President Bush's choice to head U.S. public diplomacy programs says he will work to ensure that the United States is able to aggressively counter Islamic extremist messages. But in testimony before the Senate Foreign Relations Committee considering his nomination, James Glassman, nominated as Undersecretary of State for Public Diplomacy and Public Affairs, said the U.S. should not employ propaganda in these efforts. VOA's Dan Robinson reports from Capitol Hill.

Glassman, who has a background in print and electronic media, says he will use the year or so before the end of the Bush administration to focus on leading a war of ideas using new technologies.

Describing this as "global ideological engagement" he cites one public opinion poll conducted in Muslim nations that one in five respondents agreed that U.S. policies are aimed at weakening and dividing the Islamic world, among other findings.

Such notions, he says, come directly from what he calls doctrine at the foundation of al-Qaida, and must be fought using the Internet, U.S. government-funded international broadcasting, and educational and cultural exchange programs.

"To engage in a much more vigorous way, and we are already doing that but we need to do more of it in the war of ideas, explaining what we are doing, pushing back against the lies and misperceptions," he said.

"OK, what can you do? You have only got a year to do this," said Senate Democrat Bill Nelson.

In response Glassman said the United States must aggressively fight misinformation and work to counter a perception that it doesn't care or take into account views of other nations.

That won't be easy, he says, in the face of an ideology based on a distortion of Islam. He adds that "You Tube" and a new State Department blogging site are among tools now being employed, and urges greater use of what he calls credible Muslim voices.
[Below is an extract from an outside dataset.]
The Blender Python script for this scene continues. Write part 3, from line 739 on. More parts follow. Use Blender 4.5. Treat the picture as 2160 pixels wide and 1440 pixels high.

"That is an area we need to do better in encouraging Muslim voices to step forward and say exactly what you are saying, that you have built an ideology which is a violent and vicious ideology on top of a religion that is not like that at all," he said.

When Senate Democrat Robert Menendez asked whether U.S. public diplomacy should "tell it like it is", Glassman said "we have to be honest" adding "we don't do propaganda."

Senator Russ Feingold, a committee Democrat, pointed to criticisms of U.S. public diplomacy efforts.

"As you are well aware however, this bureau [public diplomacy effort] has been criticized for having a weak communications strategy which obviously raises questions about its ability to meet its important mission," he said.

Glassman says U.S. efforts have suffered from a lack of coordination among government agencies. He pledged to help rebuild a public diplomacy structure he says was largely dismantled amid what he calls a bipartisan period of neglect in the 1990s.

"I think that absolutely, in the last two years, that there is a new spirit and I think a successful beginning at rebuilding that apparatus so that it can do the kinds of things that Secretary Gates, I myself, and many others want it to do," he said.

Before his nomination, Glassman served for seven months as chairman of the Broadcasting Board of Governors (BBG) which oversees all U.S. government-funded international broadcasting, including the Voice of America.

Glassman calls U.S. international broadcasting, such as VOA and Radio Free Europe/Radio Liberty, the largest single civilian public diplomacy program by far, noting that he will remain on the BBG, an independent government agency, as the representative of the secretary of state.

In recent years, the BBG has increasingly sought to channel funds approved by Congress to television and radio programming directed to the Muslim world, while cutting back on English language broadcasts using shortwave frequencies.

Glassman would succeed Karen Hughes, a close advisor to President Bush, who, when she stepped down last year, said she had succeeded in transforming public diplomacy by making it a central priority.

However, critics asserted that she, and some of her predecessors, had been largely ineffective in combating negative perceptions of the United States and its policies.